SCI was founded in 1834 and is the largest seamen’s agency in North America, providing chaplaincy and pastoral care, legal services and other support services to mariners at ports in the New York-New Jersey area, the Bay Area in California and along the inland waterways. Nation will serve in the Lower Mississippi River territory which runs from Houston to New Orleans and north to Vicksburg.

His presence and leadership at the church and Conservatory will be missed, said Dorothy Brasfield, Holy Trinity’s organist and choir master and director of the Conservatory of the Fine Arts, which she and Nation worked together to establish.

“He has been so wonderful for the church and the community, for the outreach,” Brasfield said. “We are just devastated.”

“Michael has been a good and faithful priest through challenging times in our church,” the bishop said in a phone interview Tuesday. Along with his role as pastor at Holy Trinity, “He has provided leadership, on the diocesan level, through his work as the ecumenical officer of the diocese.”

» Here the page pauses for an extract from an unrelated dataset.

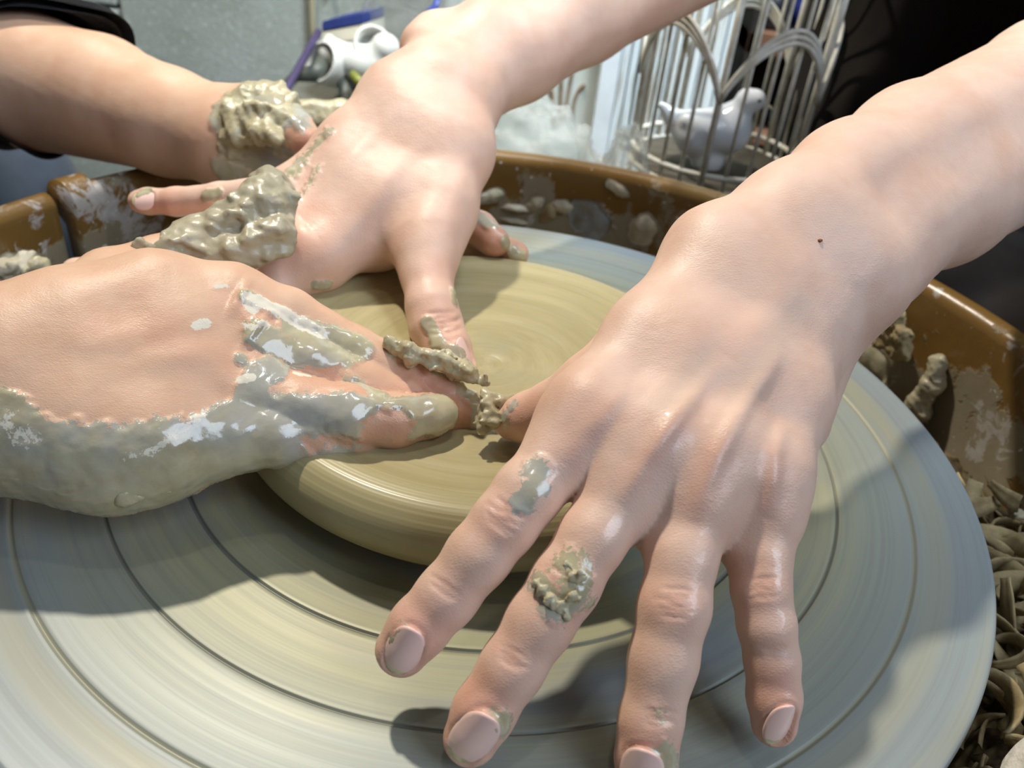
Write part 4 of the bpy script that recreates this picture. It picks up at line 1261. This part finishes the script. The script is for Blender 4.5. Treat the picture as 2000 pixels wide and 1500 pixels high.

In the role, Nation has been an important part of increasing communion between the state’s Episcopal and Methodist churches, Gray said.

“Michael’s gifts are music and liturgy, and the Conservatory, which has been a gift to the entire community,” Gray added. “That was Michael living out his gifts in a wonderful way.”

Nation was called as Holy Trinity’s rector in June 2001. A native of Mobile, Ala., he has degrees from the University of Mobile and Duke University.

Nation also has been active in the community as a member of the Vicksburg Theatre Guild, where he has performed in such productions as “The Fantasticks,” the Vicksburg Rotary Club and the board of the Four Seasons of the Arts. He has hosted the “Live from the Klondyke” radio show, and also served two terms as president of the Bowmar Elementary School PTA.

Nation’s resignation means all three Episcopal churches in the city, including St. Mary’s, on First North Street, and Christ Church, on Main Street, are without full-time, permanent rectors, though Gray said a decision on a new priest is expected soon at Christ Church. The Rev. Billie Abraham has been rector at Saint Alban’s Episcopal Church in Bovina since 2008.

Gray will work with Holy Trinity wardens and vestry to find Nation’s replacement.

The bishop will preside over a “leaving liturgy” March 1 at 6 p.m., at which time Nation will symbolically release the authority that had been his at Holy Trinity and pray God’s blessing on the congregation, Gray said.

Nation’s wife, Cheryl Ann Nation, is a special education teacher at Warrenton Elementary School. The couple has three children, Anna Grace, 14, Caroline, 12, and Michael Jr., 6.

He and his family will remain in Vicksburg through the end of the school year and then move to the Baton Rouge area, he said.

His new position will allow him to remain a priest in the Diocese of Mississippi, and Nation plans to continue his involvement in diocesan life and ministry, including the annual “Christmas on the River” mission project.